▶ INSTRUCTION
Output the material below unchanged, apart from leaving out the pictures.

** start of INFORMATION SUPPLIED **

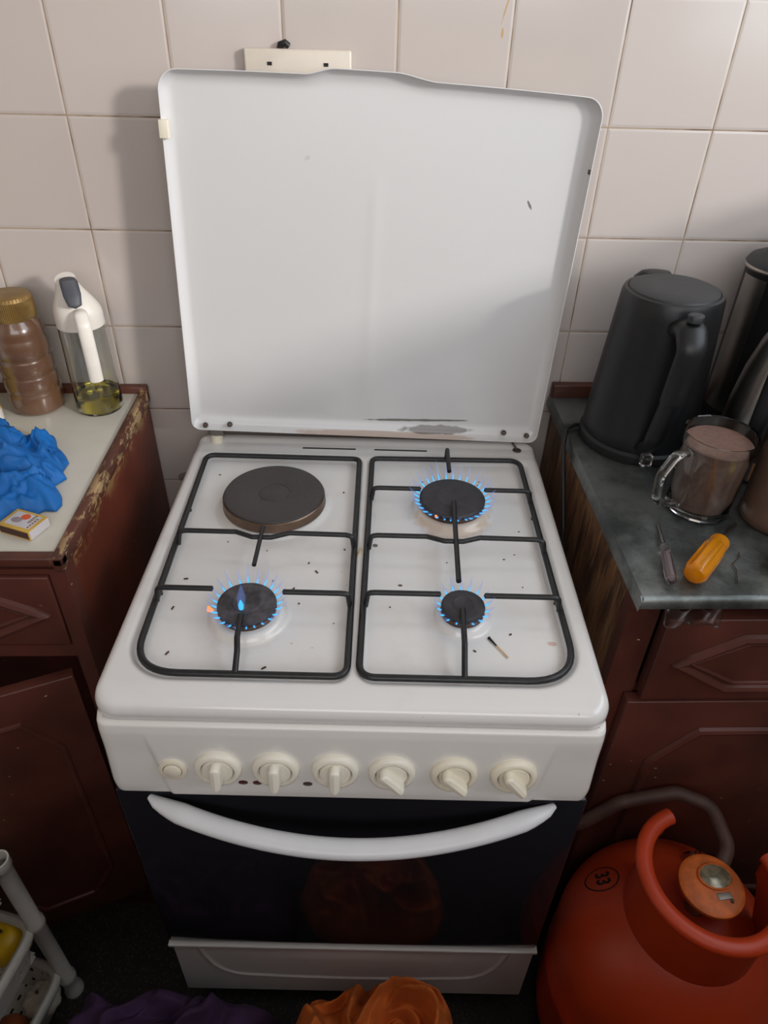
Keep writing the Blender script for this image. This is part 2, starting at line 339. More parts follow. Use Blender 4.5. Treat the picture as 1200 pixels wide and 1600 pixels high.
drawer(lc, -.375, .015, .766, .886, LF-.004, -.35, -.003, .823, .038, .075)
# hanging door: hinged at its right edge
hd = MB(); hd.box((-.25, -.009, 0), (0, .009, .605), .002)
pts = [(-.045, .12), (-.045, .47), (-.085, .54), (-.165, .54), (-.205, .47), (-.205, .12), (-.165, .06), (-.085, .06)]
P = []
for i in range(8):
    a = Vector(pts[i]); c = Vector(pts[(i+1) % 8])
    for q in range(8): P.append(a.lerp(c, q/8))
hm = MB(); molding(hm, P, -.009, .0045)
do = hd.build('door', 'paint', lc); do.location = Vector((.006, LF-.004, .108))-lc.location; do.rotation_euler = (0, 0, math.radians(22))
hm.build('door_moulding', 'paint', do)
# left worktop
lt = empty('worktop', (-.48, -.22, .897), 0, 'cream laminate worktop with chipped brown wooden rim, left of the cooker', 'worktop')
toc(MB().box((-1.0, LF+.012, .897), (.03, -.014, .915), .001), lt).build('laminate_surface', 'laminate', lt)
rim = MB(); rim.box((-1.0, LF-.004, .903), (.040, LF+.012, .9175), .003); rim.box((.026, LF-.004, .895), (.040, -.004, .9185), .003); rim.box((-1.0, -.016, .9), (.040, -.002, .928), .003)
toc(rim, lt).build('wooden_rim', 'paint_lip', lt)
# ------------------------------------------------------------------ right cabinet
RF = -.485
rc = empty('base_cabinet', (1.02, RF/2, 0), 0, 'brown-red painted cabinet right of the cooker behind the gas cylinder', 'cabinet', 'painted kitchen base cabinets')
b = MB(); b.box((.740, RF, 0), (.780, RF+.022, .893)); b.box((.780, RF, .876), (1.29, RF+.02, .893)); b.box((.780, RF+.004, .69), (1.29, RF+.02, .722)); b.box((1.25, RF, 0), (1.29, RF+.02, .893)); b.box((.78, RF+.02, .0), (1.29, RF+.03, .10)); b.box((.76, -.02, .1), (1.29, -.006, .89)); b.box((1.275, RF+.02, .1), (1.29, -.02, .89))
toc(b, rc).build('body', 'paint', rc, smooth=False)
toc(MB().box((.742, RF+.022, 0), (.757, -.006, .893)), rc).build('side_panel', 'side', rc, smooth=False)
drawer(rc, .783, 1.245, .716, .868, RF-.022, .812, 1.215, .789, .047, .075, .022)
dr = MB(); dr.box((.768, RF-.02, .11), (1.245, RF-.001, .708), .002); o = toc(dr, rc).build('door', 'paint', rc)
pts = [(.83, .25), (.83, .575), (.885, .645), (1.13, .645), (1.185, .575), (1.185, .25), (1.13, .18), (.885, .18)]; P = []
for i in range(8):
    a = Vector(pts[i]); c = Vector(pts[(i+1) % 8])
    for q in range(8): P.append(a.lerp(c, q/8))
toc(molding(MB(), P, RF-.021, .007), rc).build('door_moulding', 'paint', o)
rt = empty('worktop', (1.02, -.25, .893), 0, 'dented grey zinc-covered worktop right of the cooker', 'worktop')
def zt(u, v):
    x = .735+u*.56; y = -.512+v*.508
    z = .915+.0012*noise.noise(Vector((x*9, y*9, 3)))+.0006*noise.noise(Vector((x*30, y*30, 1)))
    return (x, y, z)
q = MB(); q.grid(zt, 60, 60)
def zskirt(u, v):     # front nosing rolled under
    x = .7325+u*.5625; a = v*PI*.75; return (x+.001*math.sin(u*40), -.512-.008*math.sin(a)+(.004 if v > .8 else 0), .907+.008*math.cos(a)-.011*max(0, v-.35)+(.0006*noise.noise(Vector((x*25, 0, v*3)))))
q.grid(zskirt, 60, 10)
def zside(u, v):
    y = -.519+u*.515; a = v*PI/2; return (.735-.003*math.sin(a), y, .912+.003*math.cos(a)-.017*v)
q.grid(zside, 40, 6); q.box((.742, -.505, .893), (1.29, -.006, .909))
toc(q, rt).build('zinc_sheet', 'zinc', rt)
toc(MB().box((.735, -.018, .914), (1.295, -.003, .94), .003), rt).build('back_batten', 'paint_lip', rt)
# folded wrapper stuck under the nosing
wp = MB()
def wr(u, v):
    x = .768+u*.07; return (x, -.512-.008*v-.0045*math.sin(u*9)*v, .893-.02*v+.004*math.sin(u*14+v*3))
wp.grid(wr, 26, 8); tag(recenter(wp.build('plastic_wrapper', 'paper', solid=.0006), (.80, -.512, .885)), 'crumpled clear plastic wrapper tucked under the zinc worktop edge', 'wrapper')

# ------------------------------------------------------------------ gas cooker (local frame: x 0-.58, back at y 0)
CO, CYAW = Vector((.1246, -.0531, 0)), -.0382
ck = empty('gas_cooker', CO, CYAW, 'white freestanding gas cooker with three lit burners and raised lid', 'cooker')
CM = Matrix.Translation(CO) @ Matrix.Rotation(CYAW, 4, 'Z'); CI = CM.inverted()
BUR = [(.1535, -.4155, .036, .052), (.4243, -.180, .0485, .064), (.4222, -.4105, .027, .037)]
HP = (.1555, -.180)
def rr_sdf(x, y, x0, x1, y0, y1, rl, rf):
    """signed distance inside a rectangle with different corner radii"""
    cx, cy = (x0+x1)/2, (y0+y1)/2; hx, hy = (x1-x0)/2, (y1-y0)/2; px, py = x-cx, y-cy
    r = rl if (px < 0 and py < 0) else rf if (px > 0 and py < 0) else .02
    qx, qy = abs(px)-hx+r, abs(py)-hy+r
    return -(min(max(qx, qy), 0)+math.hypot(max(qx, 0), max(qy, 0))-r)
def hobz(x, y):
    z = .852
    d1 = rr_sdf(x, y, .018, .2875, -.527, -.045, .065, .022); d2 = rr_sdf(x, y, .2925, .560, -.527, -.045, .022, .065)
    z -= .0075*sm(0, .012, max(d1, d2))
    z -= .0015*(1-sm(.03, .05, -y)) if y > -.05 else 0
    z += .004*sm(-.012, .002, y)
    for bx, by, rc_, rb in BUR:
        d = math.hypot(x-bx, y-by); z += .0095*(1-sm(rb*.80, rb*1.0, d))
    d = math.hypot(x-HP[0], y-HP[1]); z += .006*(1-sm(.074, .088, d))
    return z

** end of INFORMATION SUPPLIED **

▶ THE ANSWER
Keep writing the Blender script for this image. This is part 2, starting at line 339. More parts follow. Use Blender 4.5. Treat the picture as 1200 pixels wide and 1600 pixels high.
drawer(lc, -.375, .015, .766, .886, LF-.004, -.35, -.003, .823, .038, .075)
# hanging door: hinged at its right edge
hd = MB(); hd.box((-.25, -.009, 0), (0, .009, .605), .002)
pts = [(-.045, .12), (-.045, .47), (-.085, .54), (-.165, .54), (-.205, .47), (-.205, .12), (-.165, .06), (-.085, .06)]
P = []
for i in range(8):
    a = Vector(pts[i]); c = Vector(pts[(i+1) % 8])
    for q in range(8): P.append(a.lerp(c, q/8))
hm = MB(); molding(hm, P, -.009, .0045)
do = hd.build('door', 'paint', lc); do.location = Vector((.006, LF-.004, .108))-lc.location; do.rotation_euler = (0, 0, math.radians(22))
hm.build('door_moulding', 'paint', do)
# left worktop
lt = empty('worktop', (-.48, -.22, .897), 0, 'cream laminate worktop with chipped brown wooden rim, left of the cooker', 'worktop')
toc(MB().box((-1.0, LF+.012, .897), (.03, -.014, .915), .001), lt).build('laminate_surface', 'laminate', lt)
rim = MB(); rim.box((-1.0, LF-.004, .903), (.040, LF+.012, .9175), .003); rim.box((.026, LF-.004, .895), (.040, -.004, .9185), .003); rim.box((-1.0, -.016, .9), (.040, -.002, .928), .003)
toc(rim, lt).build('wooden_rim', 'paint_lip', lt)
# ------------------------------------------------------------------ right cabinet
RF = -.485
rc = empty('base_cabinet', (1.02, RF/2, 0), 0, 'brown-red painted cabinet right of the cooker behind the gas cylinder', 'cabinet', 'painted kitchen base cabinets')
b = MB(); b.box((.740, RF, 0), (.780, RF+.022, .893)); b.box((.780, RF, .876), (1.29, RF+.02, .893)); b.box((.780, RF+.004, .69), (1.29, RF+.02, .722)); b.box((1.25, RF, 0), (1.29, RF+.02, .893)); b.box((.78, RF+.02, .0), (1.29, RF+.03, .10)); b.box((.76, -.02, .1), (1.29, -.006, .89)); b.box((1.275, RF+.02, .1), (1.29, -.02, .89))
toc(b, rc).build('body', 'paint', rc, smooth=False)
toc(MB().box((.742, RF+.022, 0), (.757, -.006, .893)), rc).build('side_panel', 'side', rc, smooth=False)
drawer(rc, .783, 1.245, .716, .868, RF-.022, .812, 1.215, .789, .047, .075, .022)
dr = MB(); dr.box((.768, RF-.02, .11), (1.245, RF-.001, .708), .002); o = toc(dr, rc).build('door', 'paint', rc)
pts = [(.83, .25), (.83, .575), (.885, .645), (1.13, .645), (1.185, .575), (1.185, .25), (1.13, .18), (.885, .18)]; P = []
for i in range(8):
    a = Vector(pts[i]); c = Vector(pts[(i+1) % 8])
    for q in range(8): P.append(a.lerp(c, q/8))
toc(molding(MB(), P, RF-.021, .007), rc).build('door_moulding', 'paint', o)
rt = empty('worktop', (1.02, -.25, .893), 0, 'dented grey zinc-covered worktop right of the cooker', 'worktop')
def zt(u, v):
    x = .735+u*.56; y = -.512+v*.508
    z = .915+.0012*noise.noise(Vector((x*9, y*9, 3)))+.0006*noise.noise(Vector((x*30, y*30, 1)))
    return (x, y, z)
q = MB(); q.grid(zt, 60, 60)
def zskirt(u, v):     # front nosing rolled under
    x = .7325+u*.5625; a = v*PI*.75; return (x+.001*math.sin(u*40), -.512-.008*math.sin(a)+(.004 if v > .8 else 0), .907+.008*math.cos(a)-.011*max(0, v-.35)+(.0006*noise.noise(Vector((x*25, 0, v*3)))))
q.grid(zskirt, 60, 10)
def zside(u, v):
    y = -.519+u*.515; a = v*PI/2; return (.735-.003*math.sin(a), y, .912+.003*math.cos(a)-.017*v)
q.grid(zside, 40, 6); q.box((.742, -.505, .893), (1.29, -.006, .909))
toc(q, rt).build('zinc_sheet', 'zinc', rt)
toc(MB().box((.735, -.018, .914), (1.295, -.003, .94), .003), rt).build('back_batten', 'paint_lip', rt)
# folded wrapper stuck under the nosing
wp = MB()
def wr(u, v):
    x = .768+u*.07; return (x, -.512-.008*v-.0045*math.sin(u*9)*v, .893-.02*v+.004*math.sin(u*14+v*3))
wp.grid(wr, 26, 8); tag(recenter(wp.build('plastic_wrapper', 'paper', solid=.0006), (.80, -.512, .885)), 'crumpled clear plastic wrapper tucked under the zinc worktop edge', 'wrapper')

# ------------------------------------------------------------------ gas cooker (local frame: x 0-.58, back at y 0)
CO, CYAW = Vector((.1246, -.0531, 0)), -.0382
ck = empty('gas_cooker', CO, CYAW, 'white freestanding gas cooker with three lit burners and raised lid', 'cooker')
CM = Matrix.Translation(CO) @ Matrix.Rotation(CYAW, 4, 'Z'); CI = CM.inverted()
BUR = [(.1535, -.4155, .036, .052), (.4243, -.180, .0485, .064), (.4222, -.4105, .027, .037)]
HP = (.1555, -.180)
def rr_sdf(x, y, x0, x1, y0, y1, rl, rf):
    """signed distance inside a rectangle with different corner radii"""
    cx, cy = (x0+x1)/2, (y0+y1)/2; hx, hy = (x1-x0)/2, (y1-y0)/2; px, py = x-cx, y-cy
    r = rl if (px < 0 and py < 0) else rf if (px > 0 and py < 0) else .02
    qx, qy = abs(px)-hx+r, abs(py)-hy+r
    return -(min(max(qx, qy), 0)+math.hypot(max(qx, 0), max(qy, 0))-r)
def hobz(x, y):
    z = .852
    d1 = rr_sdf(x, y, .018, .2875, -.527, -.045, .065, .022); d2 = rr_sdf(x, y, .2925, .560, -.527, -.045, .022, .065)
    z -= .0075*sm(0, .012, max(d1, d2))
    z -= .0015*(1-sm(.03, .05, -y)) if y > -.05 else 0
    z += .004*sm(-.012, .002, y)
    for bx, by, rc_, rb in BUR:
        d = math.hypot(x-bx, y-by); z += .0095*(1-sm(rb*.80, rb*1.0, d))
    d = math.hypot(x-HP[0], y-HP[1]); z += .006*(1-sm(.074, .088, d))
    return z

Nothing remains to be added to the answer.